• Material provided:
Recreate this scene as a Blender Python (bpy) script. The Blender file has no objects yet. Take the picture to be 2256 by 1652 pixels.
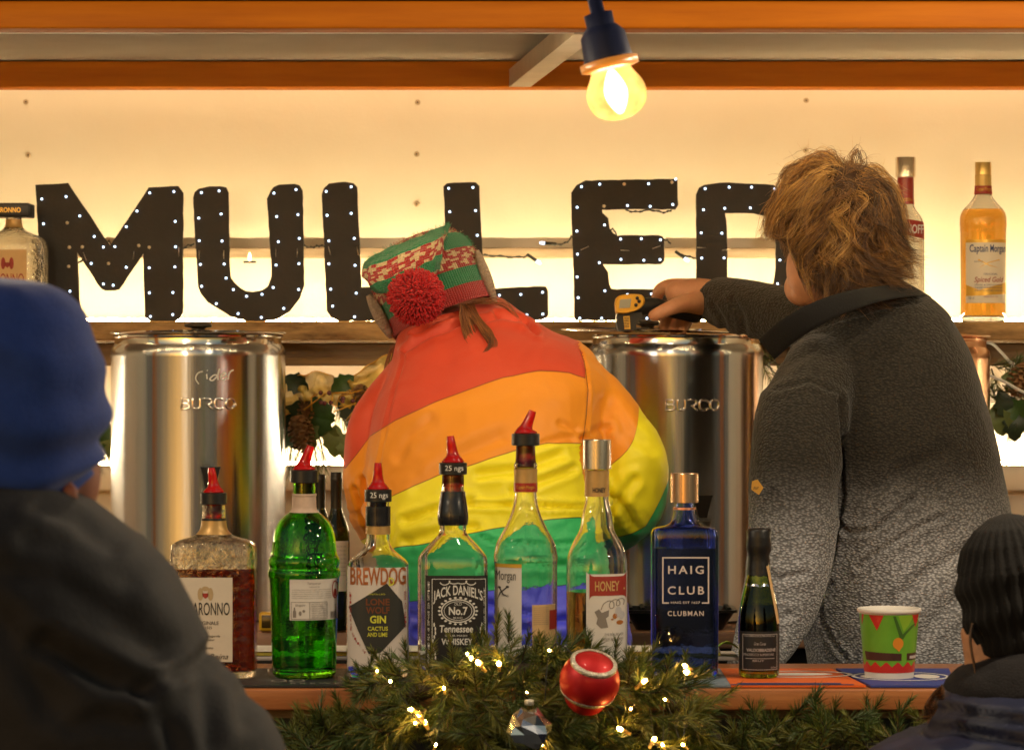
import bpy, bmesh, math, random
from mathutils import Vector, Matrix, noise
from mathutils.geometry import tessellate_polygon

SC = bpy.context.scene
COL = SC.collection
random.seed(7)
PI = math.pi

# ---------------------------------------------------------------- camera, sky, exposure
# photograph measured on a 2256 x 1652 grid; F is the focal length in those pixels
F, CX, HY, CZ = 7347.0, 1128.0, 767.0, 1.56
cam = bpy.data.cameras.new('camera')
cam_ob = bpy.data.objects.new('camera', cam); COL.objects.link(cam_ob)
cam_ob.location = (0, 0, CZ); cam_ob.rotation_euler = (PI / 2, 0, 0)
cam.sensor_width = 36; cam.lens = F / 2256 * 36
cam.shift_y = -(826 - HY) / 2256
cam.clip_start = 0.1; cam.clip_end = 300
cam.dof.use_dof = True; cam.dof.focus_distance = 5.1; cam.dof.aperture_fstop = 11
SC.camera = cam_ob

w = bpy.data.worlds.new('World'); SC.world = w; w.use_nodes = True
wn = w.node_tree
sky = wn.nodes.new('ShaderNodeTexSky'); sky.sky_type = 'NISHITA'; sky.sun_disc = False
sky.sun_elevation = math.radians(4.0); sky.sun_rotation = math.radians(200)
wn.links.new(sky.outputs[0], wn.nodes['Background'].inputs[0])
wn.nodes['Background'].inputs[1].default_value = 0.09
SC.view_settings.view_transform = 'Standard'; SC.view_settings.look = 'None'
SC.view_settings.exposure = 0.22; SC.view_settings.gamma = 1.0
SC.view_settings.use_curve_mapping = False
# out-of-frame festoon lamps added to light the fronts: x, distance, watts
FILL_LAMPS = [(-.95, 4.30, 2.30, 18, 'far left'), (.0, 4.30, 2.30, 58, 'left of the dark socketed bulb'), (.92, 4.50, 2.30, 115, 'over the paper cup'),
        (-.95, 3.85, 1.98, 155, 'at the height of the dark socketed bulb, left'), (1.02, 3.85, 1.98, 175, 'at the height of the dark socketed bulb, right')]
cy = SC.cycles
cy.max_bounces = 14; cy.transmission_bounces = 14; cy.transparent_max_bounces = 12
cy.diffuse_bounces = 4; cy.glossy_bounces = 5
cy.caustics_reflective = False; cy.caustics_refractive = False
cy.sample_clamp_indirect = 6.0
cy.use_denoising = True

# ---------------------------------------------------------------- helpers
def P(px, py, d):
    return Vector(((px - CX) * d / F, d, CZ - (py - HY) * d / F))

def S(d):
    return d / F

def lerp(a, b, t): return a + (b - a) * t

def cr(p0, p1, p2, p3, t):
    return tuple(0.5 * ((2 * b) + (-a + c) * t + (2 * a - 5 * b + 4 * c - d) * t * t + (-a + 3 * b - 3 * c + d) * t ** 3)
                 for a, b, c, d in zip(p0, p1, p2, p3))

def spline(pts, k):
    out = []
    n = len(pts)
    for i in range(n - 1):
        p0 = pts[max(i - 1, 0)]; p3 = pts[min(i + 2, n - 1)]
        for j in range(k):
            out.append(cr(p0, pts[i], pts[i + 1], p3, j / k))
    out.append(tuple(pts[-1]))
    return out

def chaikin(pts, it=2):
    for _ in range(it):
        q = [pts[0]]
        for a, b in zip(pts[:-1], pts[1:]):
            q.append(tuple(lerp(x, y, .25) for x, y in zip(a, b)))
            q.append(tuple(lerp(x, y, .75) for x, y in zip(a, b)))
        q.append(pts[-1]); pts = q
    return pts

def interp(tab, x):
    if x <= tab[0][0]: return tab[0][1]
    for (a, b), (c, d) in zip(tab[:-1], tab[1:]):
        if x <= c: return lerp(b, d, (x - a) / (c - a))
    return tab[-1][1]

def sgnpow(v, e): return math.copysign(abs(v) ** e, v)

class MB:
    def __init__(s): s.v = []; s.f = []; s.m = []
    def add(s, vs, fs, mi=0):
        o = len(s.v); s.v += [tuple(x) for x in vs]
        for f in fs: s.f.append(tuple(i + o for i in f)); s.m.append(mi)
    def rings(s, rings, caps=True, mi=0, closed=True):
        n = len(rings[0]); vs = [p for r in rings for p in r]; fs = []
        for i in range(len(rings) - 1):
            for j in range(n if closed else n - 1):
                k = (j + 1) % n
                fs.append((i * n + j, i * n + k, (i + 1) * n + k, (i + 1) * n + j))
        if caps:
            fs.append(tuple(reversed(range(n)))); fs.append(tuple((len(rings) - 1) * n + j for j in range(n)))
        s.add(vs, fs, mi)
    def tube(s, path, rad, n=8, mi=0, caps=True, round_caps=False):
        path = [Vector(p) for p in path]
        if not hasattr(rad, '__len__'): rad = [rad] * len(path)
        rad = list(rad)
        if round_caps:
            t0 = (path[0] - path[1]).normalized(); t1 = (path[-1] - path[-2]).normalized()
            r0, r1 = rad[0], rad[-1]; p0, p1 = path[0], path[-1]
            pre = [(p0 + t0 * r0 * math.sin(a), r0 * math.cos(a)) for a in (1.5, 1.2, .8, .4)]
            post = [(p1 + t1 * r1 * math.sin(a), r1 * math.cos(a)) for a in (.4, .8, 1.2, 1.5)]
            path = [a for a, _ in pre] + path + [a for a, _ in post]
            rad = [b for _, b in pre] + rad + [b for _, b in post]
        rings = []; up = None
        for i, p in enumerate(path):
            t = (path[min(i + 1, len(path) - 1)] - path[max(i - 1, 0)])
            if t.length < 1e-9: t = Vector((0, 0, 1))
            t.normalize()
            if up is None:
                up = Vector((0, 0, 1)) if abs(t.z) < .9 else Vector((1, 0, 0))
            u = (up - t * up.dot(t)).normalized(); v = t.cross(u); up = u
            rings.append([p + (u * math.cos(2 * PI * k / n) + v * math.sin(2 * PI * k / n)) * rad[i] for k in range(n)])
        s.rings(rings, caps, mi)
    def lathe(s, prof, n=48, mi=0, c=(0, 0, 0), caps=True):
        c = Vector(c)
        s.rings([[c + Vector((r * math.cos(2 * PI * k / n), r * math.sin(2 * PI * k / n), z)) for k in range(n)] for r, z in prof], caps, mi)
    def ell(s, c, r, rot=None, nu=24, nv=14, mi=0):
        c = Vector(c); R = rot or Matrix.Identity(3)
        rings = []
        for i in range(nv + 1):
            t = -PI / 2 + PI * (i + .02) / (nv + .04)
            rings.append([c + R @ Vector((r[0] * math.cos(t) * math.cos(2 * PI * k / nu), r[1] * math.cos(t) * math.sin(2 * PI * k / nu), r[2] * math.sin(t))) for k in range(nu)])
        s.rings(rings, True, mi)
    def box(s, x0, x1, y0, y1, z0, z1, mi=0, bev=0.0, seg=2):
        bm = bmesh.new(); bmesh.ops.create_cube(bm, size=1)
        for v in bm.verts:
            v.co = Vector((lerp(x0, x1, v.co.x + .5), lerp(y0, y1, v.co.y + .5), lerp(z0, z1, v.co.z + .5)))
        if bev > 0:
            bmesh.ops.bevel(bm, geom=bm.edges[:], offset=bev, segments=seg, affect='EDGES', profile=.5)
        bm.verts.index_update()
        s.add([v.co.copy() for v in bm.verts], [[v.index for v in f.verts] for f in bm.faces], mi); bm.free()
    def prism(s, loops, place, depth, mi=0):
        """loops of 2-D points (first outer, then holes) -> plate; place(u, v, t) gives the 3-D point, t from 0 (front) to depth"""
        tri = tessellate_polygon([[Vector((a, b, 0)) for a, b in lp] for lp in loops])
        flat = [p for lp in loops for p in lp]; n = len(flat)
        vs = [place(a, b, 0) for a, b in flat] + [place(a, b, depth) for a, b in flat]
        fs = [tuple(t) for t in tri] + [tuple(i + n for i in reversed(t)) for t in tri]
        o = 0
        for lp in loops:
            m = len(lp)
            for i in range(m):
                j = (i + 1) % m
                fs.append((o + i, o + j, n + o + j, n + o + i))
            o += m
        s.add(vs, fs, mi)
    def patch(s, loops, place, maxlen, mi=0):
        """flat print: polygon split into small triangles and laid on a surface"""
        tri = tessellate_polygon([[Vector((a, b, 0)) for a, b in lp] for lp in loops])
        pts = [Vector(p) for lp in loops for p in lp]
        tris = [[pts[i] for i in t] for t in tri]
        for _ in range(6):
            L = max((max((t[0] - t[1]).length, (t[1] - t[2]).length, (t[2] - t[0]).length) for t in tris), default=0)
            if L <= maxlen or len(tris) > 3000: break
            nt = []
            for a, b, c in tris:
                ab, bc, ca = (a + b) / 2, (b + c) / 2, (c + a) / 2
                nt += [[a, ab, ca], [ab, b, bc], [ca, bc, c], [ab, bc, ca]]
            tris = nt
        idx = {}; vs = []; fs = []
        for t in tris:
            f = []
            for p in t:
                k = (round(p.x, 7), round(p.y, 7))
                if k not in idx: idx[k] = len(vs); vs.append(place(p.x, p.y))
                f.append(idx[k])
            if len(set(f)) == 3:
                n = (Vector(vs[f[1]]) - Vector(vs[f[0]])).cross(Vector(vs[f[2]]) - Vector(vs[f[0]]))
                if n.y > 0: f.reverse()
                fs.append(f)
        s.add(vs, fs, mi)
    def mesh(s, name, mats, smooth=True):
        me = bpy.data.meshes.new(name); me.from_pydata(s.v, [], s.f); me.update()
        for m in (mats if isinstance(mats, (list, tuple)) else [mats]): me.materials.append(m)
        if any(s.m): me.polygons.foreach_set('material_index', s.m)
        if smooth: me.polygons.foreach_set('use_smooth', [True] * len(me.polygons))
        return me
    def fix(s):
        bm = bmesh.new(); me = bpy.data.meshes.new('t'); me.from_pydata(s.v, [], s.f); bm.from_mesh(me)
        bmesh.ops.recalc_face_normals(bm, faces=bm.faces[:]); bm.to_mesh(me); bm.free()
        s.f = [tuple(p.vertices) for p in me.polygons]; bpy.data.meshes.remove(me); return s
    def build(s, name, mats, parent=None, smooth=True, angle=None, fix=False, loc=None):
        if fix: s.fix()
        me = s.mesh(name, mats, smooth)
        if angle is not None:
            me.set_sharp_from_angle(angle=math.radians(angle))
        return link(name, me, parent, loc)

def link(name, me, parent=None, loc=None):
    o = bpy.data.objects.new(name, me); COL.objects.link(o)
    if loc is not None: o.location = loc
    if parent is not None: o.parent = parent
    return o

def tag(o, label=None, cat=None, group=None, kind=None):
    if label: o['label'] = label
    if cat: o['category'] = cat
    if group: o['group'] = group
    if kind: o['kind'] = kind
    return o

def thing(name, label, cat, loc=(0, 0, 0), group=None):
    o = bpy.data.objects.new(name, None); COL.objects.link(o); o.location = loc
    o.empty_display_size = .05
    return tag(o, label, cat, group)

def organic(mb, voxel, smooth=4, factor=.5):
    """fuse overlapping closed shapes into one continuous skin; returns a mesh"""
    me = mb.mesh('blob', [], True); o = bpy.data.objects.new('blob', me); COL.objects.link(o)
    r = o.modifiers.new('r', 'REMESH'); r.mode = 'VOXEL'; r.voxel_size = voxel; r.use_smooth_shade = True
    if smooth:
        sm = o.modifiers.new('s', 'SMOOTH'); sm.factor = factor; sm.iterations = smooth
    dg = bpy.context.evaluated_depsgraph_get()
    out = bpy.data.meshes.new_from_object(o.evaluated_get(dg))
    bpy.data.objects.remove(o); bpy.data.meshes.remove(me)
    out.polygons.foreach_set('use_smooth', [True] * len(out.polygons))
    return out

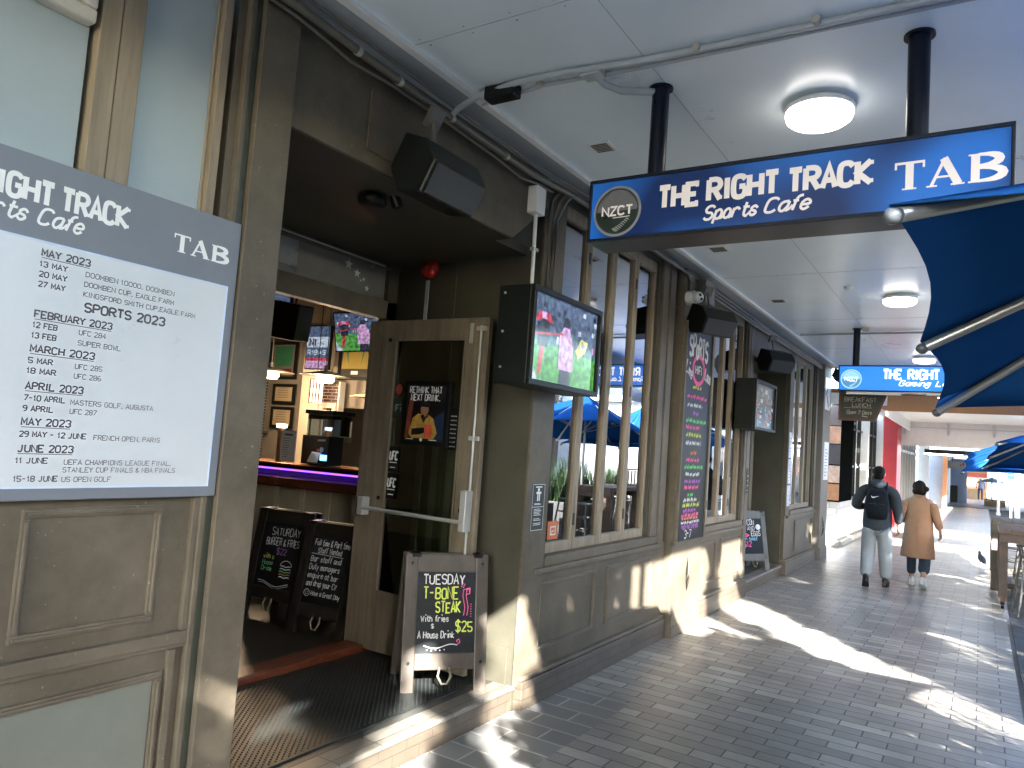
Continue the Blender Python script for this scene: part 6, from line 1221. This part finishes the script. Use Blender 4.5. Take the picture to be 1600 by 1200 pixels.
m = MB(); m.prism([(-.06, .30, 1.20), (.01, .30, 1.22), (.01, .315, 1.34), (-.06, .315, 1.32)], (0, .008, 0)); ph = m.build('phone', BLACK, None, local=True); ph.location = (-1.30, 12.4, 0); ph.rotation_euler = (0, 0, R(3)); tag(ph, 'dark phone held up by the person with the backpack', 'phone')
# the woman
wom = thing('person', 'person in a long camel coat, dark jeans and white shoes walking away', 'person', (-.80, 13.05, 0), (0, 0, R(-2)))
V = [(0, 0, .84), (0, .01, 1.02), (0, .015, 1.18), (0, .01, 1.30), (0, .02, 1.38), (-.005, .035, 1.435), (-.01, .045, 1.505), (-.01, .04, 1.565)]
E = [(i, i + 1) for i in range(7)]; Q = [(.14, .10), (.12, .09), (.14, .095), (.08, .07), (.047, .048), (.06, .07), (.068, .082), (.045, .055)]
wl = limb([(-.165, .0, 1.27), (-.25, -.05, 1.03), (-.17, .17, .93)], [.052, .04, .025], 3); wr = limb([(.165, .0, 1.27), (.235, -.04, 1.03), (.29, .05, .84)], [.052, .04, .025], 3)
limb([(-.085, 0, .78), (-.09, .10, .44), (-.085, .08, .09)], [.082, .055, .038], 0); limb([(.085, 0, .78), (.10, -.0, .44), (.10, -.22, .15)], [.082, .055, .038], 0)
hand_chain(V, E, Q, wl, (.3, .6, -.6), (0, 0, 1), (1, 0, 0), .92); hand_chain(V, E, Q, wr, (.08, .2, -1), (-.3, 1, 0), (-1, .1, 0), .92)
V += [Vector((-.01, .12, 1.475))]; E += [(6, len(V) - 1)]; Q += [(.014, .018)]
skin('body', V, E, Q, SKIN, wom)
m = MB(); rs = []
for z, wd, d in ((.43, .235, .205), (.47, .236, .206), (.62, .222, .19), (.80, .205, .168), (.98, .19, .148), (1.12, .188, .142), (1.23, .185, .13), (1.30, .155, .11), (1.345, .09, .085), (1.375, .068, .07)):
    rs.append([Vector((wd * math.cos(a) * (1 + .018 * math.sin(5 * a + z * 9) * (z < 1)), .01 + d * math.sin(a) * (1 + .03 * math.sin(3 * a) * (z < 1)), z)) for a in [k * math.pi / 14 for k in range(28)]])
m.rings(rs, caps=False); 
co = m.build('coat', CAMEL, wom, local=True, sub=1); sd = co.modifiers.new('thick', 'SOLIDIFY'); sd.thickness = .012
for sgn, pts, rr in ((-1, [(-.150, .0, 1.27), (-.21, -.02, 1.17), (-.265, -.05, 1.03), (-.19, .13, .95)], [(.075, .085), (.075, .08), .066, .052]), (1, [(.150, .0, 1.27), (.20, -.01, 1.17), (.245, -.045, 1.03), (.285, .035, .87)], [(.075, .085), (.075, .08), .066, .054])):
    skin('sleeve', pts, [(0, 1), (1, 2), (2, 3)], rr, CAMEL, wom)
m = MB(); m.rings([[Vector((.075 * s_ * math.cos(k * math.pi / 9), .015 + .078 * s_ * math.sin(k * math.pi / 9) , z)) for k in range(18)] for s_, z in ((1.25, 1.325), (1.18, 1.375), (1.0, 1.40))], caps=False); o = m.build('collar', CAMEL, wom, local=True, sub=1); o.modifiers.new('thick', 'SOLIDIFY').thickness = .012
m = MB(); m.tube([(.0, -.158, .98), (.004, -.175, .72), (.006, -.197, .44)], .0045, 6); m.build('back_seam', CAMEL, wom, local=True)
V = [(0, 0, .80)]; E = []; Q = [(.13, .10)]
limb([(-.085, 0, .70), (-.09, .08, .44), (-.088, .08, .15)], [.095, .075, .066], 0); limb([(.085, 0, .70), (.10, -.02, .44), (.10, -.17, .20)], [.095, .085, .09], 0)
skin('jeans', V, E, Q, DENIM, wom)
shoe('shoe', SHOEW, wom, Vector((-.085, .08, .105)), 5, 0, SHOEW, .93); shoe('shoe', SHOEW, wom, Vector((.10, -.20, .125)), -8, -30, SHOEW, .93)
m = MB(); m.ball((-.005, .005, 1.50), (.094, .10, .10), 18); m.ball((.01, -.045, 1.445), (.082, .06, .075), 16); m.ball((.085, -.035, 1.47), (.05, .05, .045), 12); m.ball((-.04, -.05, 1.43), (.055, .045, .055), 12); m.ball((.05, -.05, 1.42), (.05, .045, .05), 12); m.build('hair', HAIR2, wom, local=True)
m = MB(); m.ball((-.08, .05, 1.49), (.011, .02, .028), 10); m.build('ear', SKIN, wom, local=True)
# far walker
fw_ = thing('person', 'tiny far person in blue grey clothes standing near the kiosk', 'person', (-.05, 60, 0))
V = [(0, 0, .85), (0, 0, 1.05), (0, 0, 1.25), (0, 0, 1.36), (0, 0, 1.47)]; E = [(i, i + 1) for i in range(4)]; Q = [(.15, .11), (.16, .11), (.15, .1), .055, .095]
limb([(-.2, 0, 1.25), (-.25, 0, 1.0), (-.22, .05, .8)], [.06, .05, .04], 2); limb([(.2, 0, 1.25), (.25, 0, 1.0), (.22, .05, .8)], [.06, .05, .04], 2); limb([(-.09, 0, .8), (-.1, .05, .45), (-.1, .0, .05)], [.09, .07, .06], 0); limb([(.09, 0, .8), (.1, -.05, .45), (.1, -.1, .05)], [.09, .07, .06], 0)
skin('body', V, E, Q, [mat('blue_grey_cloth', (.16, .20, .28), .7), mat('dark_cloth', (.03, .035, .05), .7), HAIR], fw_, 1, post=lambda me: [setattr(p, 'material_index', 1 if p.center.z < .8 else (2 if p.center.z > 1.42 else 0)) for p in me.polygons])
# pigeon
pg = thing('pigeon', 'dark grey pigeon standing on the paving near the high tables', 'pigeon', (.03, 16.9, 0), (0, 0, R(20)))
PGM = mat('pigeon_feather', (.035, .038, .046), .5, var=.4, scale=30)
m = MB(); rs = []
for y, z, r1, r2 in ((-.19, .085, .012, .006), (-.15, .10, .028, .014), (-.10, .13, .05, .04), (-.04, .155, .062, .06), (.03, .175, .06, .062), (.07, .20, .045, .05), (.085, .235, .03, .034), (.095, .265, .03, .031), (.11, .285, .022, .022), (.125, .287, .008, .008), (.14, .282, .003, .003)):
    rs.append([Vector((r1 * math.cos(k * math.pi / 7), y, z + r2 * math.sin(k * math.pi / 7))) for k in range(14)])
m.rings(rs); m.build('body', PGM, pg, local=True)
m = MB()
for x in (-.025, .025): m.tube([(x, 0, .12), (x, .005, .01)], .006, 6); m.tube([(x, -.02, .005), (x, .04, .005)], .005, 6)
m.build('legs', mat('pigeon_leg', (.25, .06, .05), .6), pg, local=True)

• Task description:
Begin with the first line of the entries above and write out each line exactly, ending with the line containing "PI = math.pi". Leave out pictures.

• Result for this exercise:
Recreate this scene as a Blender Python (bpy) script. The Blender file has no objects yet. Take the picture to be 2256 by 1652 pixels.
import bpy, bmesh, math, random
from mathutils import Vector, Matrix, noise
from mathutils.geometry import tessellate_polygon

SC = bpy.context.scene
COL = SC.collection
random.seed(7)
PI = math.pi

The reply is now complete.